Mobilisée contre le troisième mandat d’Alpha Condé, la diaspora guinéenne ne votera pas dimanche
La détérioration de la vie politique a provoqué le départ de milliers de jeunes au point que la Guinée est à ce jour le deuxième pays de provenance des demandeurs d’asile en France.
Les Guinéens de France ne pourront vraisemblablement pas voter ce dimanche 18 octobre. Selon Abdoulay Bah, président de la Coordination des associations guinéennes de France (CAGF) qui a suivi de près ce dossier, c’est la crise sanitaire qui empêche la tenue des élections. Dans la diaspora des 45 000 Guinéens, on estime que cette excuse permet avant tout de « museler » l’expression de ces citoyens de l’étranger.
Depuis l’annonce fin août de la candidature d’Alpha Condé à un troisième mandat, des voix en Guinée et dans la diaspora s’élèvent pour dénoncer ce coup de force. La Constitution limite en effet le nombre de mandats présidentiels à deux, mais avec l’adoption en début d’année d’une nouvelle Loi fondamentale, le chef de l’Etat maintient la limitation en remettant les compteurs à zéro.
A Paris, les protestations s’enchaînent depuis plusieurs semaines contre cette « élection antidémocratique » et « anticonstitutionnelle ». La dernière, le 10 octobre a permis à une cinquante de personnes, dont beaucoup de jeunes, de crier une nouvelle fois leur opposition à ce troisième mandat. Des adhérents du Front national de défense de la Constitution (FNDC) et de l’Alliance des forces patriotiques pour une Guinée libre (AFPGL) ont pris successivement la parole pendant quatre heures pour demander au « professeur Condé » (l’un de ses surnoms) de se retirer de l’élection pour le bien du pays. « Il ne peut plus rien apporter au pays, assène Mamady Bangoura, coordinatrice du FNDC-France. Si vous voyez l’état de nos hôpitaux, j’ai honte. »

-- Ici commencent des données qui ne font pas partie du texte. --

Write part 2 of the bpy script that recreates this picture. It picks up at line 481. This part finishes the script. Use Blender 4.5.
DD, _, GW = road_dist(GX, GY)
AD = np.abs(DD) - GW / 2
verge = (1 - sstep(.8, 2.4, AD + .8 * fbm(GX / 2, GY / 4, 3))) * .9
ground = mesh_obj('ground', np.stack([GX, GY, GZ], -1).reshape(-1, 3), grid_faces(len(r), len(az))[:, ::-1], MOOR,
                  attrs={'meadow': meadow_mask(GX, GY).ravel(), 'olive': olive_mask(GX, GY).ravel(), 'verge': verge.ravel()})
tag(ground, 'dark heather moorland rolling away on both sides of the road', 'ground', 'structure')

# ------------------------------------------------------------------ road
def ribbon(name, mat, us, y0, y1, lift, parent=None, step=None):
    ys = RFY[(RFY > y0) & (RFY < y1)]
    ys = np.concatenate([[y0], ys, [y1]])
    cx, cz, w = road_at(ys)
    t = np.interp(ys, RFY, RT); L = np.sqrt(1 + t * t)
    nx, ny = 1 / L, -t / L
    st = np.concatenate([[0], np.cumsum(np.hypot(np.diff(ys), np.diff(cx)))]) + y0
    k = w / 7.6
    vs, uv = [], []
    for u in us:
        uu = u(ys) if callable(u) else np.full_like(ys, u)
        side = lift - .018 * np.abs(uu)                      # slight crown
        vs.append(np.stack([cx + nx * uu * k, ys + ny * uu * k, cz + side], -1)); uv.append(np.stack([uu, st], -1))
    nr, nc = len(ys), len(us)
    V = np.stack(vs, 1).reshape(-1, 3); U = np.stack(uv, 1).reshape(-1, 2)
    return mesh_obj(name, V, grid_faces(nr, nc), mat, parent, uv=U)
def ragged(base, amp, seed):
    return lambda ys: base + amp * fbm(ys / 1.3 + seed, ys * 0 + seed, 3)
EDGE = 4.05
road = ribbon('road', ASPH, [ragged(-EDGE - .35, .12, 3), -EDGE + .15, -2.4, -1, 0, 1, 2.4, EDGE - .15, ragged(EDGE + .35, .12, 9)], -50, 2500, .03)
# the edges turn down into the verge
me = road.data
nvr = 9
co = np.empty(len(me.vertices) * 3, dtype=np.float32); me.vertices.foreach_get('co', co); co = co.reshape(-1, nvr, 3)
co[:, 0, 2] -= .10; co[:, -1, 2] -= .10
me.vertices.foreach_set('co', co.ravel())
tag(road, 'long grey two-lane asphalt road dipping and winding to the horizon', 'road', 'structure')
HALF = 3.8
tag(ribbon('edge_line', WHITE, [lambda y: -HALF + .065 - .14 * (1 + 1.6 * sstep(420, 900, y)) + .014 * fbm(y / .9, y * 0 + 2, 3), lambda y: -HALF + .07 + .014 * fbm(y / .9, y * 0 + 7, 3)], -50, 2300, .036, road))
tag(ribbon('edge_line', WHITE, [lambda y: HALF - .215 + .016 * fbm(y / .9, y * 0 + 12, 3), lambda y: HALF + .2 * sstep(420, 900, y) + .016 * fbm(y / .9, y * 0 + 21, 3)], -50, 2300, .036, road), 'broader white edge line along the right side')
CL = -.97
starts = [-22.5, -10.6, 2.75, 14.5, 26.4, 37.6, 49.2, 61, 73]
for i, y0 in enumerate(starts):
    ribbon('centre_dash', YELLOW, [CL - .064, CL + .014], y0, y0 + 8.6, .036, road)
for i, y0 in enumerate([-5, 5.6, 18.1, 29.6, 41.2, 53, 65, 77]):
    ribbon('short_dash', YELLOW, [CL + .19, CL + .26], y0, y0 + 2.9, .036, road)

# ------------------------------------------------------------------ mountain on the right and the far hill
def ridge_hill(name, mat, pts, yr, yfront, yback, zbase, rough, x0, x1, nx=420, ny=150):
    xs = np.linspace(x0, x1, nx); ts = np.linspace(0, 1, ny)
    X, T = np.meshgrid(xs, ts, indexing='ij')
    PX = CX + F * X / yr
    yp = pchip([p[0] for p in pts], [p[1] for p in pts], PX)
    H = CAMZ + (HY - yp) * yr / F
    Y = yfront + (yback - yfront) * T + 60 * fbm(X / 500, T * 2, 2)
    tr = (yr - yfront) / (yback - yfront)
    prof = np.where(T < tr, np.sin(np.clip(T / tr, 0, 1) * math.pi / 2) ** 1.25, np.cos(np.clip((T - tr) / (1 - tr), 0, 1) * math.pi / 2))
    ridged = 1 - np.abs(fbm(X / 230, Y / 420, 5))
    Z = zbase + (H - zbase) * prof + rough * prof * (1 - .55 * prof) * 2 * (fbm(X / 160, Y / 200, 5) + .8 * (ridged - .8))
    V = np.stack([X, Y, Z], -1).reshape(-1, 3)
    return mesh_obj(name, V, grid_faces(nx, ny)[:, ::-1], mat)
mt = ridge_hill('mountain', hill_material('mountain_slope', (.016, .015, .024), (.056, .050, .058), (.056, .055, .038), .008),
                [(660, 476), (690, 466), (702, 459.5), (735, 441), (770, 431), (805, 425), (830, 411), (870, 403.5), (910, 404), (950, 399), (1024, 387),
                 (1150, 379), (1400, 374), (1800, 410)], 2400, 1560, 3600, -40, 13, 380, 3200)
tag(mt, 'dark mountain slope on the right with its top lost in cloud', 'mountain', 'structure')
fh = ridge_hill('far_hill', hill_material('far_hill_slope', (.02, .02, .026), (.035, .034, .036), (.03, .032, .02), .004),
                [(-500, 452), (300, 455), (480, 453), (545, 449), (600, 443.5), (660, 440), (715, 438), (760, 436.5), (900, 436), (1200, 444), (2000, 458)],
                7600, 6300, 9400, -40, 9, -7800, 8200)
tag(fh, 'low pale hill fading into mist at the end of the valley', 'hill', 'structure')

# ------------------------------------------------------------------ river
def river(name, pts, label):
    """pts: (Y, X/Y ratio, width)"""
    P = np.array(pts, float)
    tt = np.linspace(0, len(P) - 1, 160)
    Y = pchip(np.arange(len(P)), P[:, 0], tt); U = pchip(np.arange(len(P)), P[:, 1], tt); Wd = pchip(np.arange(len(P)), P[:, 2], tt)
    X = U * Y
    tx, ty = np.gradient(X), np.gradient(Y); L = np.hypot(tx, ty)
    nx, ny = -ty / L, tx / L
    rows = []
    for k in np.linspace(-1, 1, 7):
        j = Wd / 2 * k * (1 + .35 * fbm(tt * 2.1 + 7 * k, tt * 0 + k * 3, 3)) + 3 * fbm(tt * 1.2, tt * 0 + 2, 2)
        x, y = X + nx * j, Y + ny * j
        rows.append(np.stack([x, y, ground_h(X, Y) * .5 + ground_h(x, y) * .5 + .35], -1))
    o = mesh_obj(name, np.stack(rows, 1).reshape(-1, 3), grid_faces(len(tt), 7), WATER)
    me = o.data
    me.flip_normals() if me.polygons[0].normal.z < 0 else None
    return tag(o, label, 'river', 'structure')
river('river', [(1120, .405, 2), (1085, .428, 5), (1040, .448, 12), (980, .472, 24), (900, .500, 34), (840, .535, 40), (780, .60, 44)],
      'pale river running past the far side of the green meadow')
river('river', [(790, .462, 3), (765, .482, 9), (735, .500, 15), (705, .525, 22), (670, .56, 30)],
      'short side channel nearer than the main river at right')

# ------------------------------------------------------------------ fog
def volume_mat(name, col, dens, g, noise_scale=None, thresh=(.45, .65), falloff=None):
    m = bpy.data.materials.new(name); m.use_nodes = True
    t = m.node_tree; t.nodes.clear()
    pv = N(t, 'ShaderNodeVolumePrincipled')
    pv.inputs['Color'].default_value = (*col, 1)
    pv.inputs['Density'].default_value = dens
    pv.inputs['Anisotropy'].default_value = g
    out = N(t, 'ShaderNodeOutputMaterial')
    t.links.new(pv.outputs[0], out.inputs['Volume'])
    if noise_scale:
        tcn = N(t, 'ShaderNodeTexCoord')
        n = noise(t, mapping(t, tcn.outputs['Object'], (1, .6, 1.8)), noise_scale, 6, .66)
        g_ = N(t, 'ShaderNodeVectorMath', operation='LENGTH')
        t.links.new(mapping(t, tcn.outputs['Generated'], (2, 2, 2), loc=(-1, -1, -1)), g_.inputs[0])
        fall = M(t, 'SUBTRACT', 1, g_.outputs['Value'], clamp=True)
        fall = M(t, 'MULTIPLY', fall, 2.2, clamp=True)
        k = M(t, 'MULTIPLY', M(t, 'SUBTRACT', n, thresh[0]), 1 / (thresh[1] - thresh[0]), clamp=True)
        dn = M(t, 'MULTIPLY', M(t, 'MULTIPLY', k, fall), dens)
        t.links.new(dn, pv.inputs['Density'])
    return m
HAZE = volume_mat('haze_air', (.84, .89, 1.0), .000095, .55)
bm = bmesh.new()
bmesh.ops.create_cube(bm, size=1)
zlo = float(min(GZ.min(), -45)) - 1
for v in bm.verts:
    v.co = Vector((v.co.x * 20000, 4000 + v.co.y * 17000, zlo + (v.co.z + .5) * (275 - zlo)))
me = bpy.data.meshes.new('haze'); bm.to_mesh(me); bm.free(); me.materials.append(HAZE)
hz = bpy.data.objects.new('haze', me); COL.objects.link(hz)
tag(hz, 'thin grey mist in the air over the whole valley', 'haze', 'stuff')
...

Le chef de l’Etat a « déçu » les siens
Très politisés, ces Guinéens de Paris se sentent « trahis » par Alpha Condé « qui a fait partie pendant quarante ans de notre diaspora », argue Mme Bangoura. Ancien opposant historique qui a longtemps vécu en France, le chef de l’Etat guinéen a « déçu » les siens, lui qui avait promis une nouvelle ère à son pays. « Voilà pourquoi notre salive est amère », ajoute Mamady Bangoura qui, comme d’autres, estime que c’est le rôle de la diaspora de dénoncer les agissements du chef de l’Etat.
« Nous sommes là pour soutenir et encourager nos compatriotes restés au pays. Car là-bas, ils ont peur des représailles et d’être mis en prison. En France, nous vivons dans un pays de droit où nous pouvons librement nous exprimer », poursuit Campel Cissé, secrétaire exécutif de l’AFPGL. Oury Kandé, 21 ans, a plusieurs fois manifesté contre Alpha Condé. « Je continue de me battre ici, explique le jeune homme. Mais je lutte pour les amis restés là-bas et les futures générations. Pas pour moi. Je ne retournerai jamais plus en Guinée. »
Deuxième nationalité à demander l’asile
C’est cette détérioration de la vie politique de son pays qui l’aurait poussé à quitter Conakry et rejoindre la France en février 2018 après plus d’une année de voyage à travers le Sénégal, la Mauritanie, le Maroc et l’Espagne. Une fois à Paris, il a déposé une demande pour obtenir le statut de réfugié.
Comme Oury, plus de 4 000 Guinéens, souvent jeunes, ont fait une demande d’asile selon l’Office français de l’immigration et de l’intégration (OFII) depuis le début de l’année. « C’est même la deuxième nationalité à demander l’asile en France, juste derrière les Afghans », ajoute l’OFII. En progression constante depuis 2016, comme le rappelle l’Office français de protection des réfugiés et des apatrides (Ofpra).